All of that was/is important. But it wasn’t THE elusive BOOK. I’ve never been to AWP. I didn’t feel “official” enough even when it was held in cities that I lived in. I have been to band concerts and choir concerts and graduations and all the kid things. I love those things, even middle school band concerts. At some point (today) I had to admit I am still ultimately in control of what/when I publish, despite any positive or negative outside forces. My kids are both driving, both can operate a microwave and my husband can do all of that plus. I know that it is easier for me to attend AWP now with older kids. The truth is when they were babies or toddlers, it would have been nearly impossible.
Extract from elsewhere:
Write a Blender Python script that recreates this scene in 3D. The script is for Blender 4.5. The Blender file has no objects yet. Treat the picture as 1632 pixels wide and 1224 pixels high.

Not because I had kids but because they still needed me in different ways.


My point of all my ramblings is I know that everyone at AWP is coming from different places of being needed, needing things, feeling anxious, feeling excited, feeling like they want to hide in a corner, feeling like they want to stop spontaneously and read on every street corner. All of those things are okay. Texting with kids or a spouse during AWP is okay. Worrying about kids, pets, parents, partners, also okay. Wondering if t-shirts or sequins are okay is okay. I don’t think I’ve been around 10,000 people in my lifetime and especially not in the last two years. I may be spending time in the no-fluorescent lights room, texting about ACT scores or internship results or looking at cute dog pictures.


I woke up yesterday to news that a Chinese plane had crashed which did not help my fears about flying. I woke up this morning to a sweet Twitter post about where to find the best ice cream in Philly (thank you to Emma Copley Eisenberg!). As I approach AWP, I’m going to concentrate on the ice cream. Meeting people. Buying books. Celebrating that I’ve written books at exactly the right time.


At least one of my imaginary carts will still be overturned and I’ll have to buy something or several somethings at a Philly Target. I’ve just finally managed to rip off the caution tape. Come by and say hi — I’ll be the one eating ice cream in the place with no fluorescent lighting. And signing books at Word West and ELJ.